On first assessment it sounds like you are a gentleman but that you have low self esteem and are not assertive enough.

And you are just too nice and too accomodating.

These girls chose you. You did not choose them. This needs to change to ensure that you connect with the girls who really will meet your needs best.

You know who you are and what you need better than anyone.

Since these girls DID choose you I can therefore say that you do have some charm and you look presentable and appear to be interesting (with potential)at the time these girls have asked you out.

That's a plus for you.

However the relationships have faltered.

Were your dates a problem? If the girls thought you have 'promise' but you were not as they expected, once they got to know you, then yes that would be a negative. But the problem can be addressed.

But to better meet your needs you will need to work on building your own self confidence, to value you on more levels than you do now. Your assertive skills could do with a tune up too.

Plus it would appear that you are very good in bed. That's a tick for you, in the girl's eyes, as they keep coming back for more.

But you really deserve far better than to be 'available' for their pleasure.

I think you need to put more thought into who you are, what you want, what you deserve and where you want your life to go and start clarifying your own aims/goals.

You sound like a nice guy.That's another tick for you.

But you put all your efforts into making the girls happy.

Relationships need give and take. They also need to be putting in the effort to make you feel good too.

But so do you. Every single day of your life you also need to be giving to you, loving to you, respectful to you regarding what you want, need, desire.

Relationships are not about you giving and them taking.

You can start now to develop your goals. Create the conditions you need and want to ensure things are good for you.
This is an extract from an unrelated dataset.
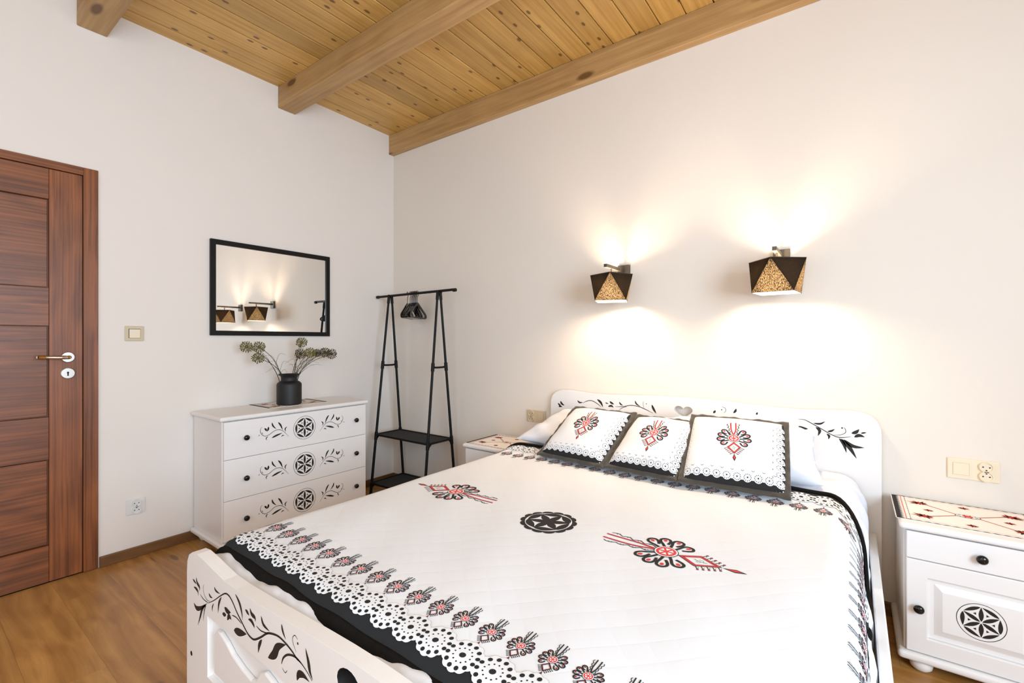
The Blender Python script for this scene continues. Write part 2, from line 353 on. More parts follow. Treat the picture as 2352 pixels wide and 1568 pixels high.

Develop some hobbies. Join a group that develops a skill or does good things in the community. Things like this help you build your own communication skills and your relationship skills. And assist you to ensure that your decisions are made with empathy for you and empathy for others as well.

Remind yourself to be kind and forgiving of YOU every day. Don't be afraid to give yourself verbal rewards and praise daily. Especially if no one else is giving you these essential daily treats to support you.

As you develop your self esteem and learn to be more assertive you will gain the confidence to ask out the girls you want to ask.

And the confidence to notice that the relationship is moving in the direction that best meets your needs. Or is not - alerting you to problems early on that need to be worked out, not ignored.

Another option is to explore some free online tests for EQ which is Emotional intelligence.

The first time your EQ result may not be the one you want.

But study the alternative responses and you will see how and why the alternatives work more effectively.

Then you might like to explore some short term counselling with a psychologist to assist you with some life coaching and touch on developing some more effective relationship skills.

I will also assume that you shower daily, do not have body odor, nor bad breath?

I will assume that you are not regularly getting drunk nor using mind affecting illicit drugs? Because doing this can be a bore for others, if they find it is becoming too often and too many times.

I will assume you are not glued to a screen either watching porn or playing online games.

I will assume you are not wayyyyyy too close to your Mom such that your Mom dominates all your efforts to make your own decisions.

I will assume you do not have a gambling problem

I will assume you do not use disrespecful language.

I CAN exclude those things above, because I sense that you are respectful and that you are a gentleman.

Thus I think self esteem issues and not being assertive enough are the issues you need to work on.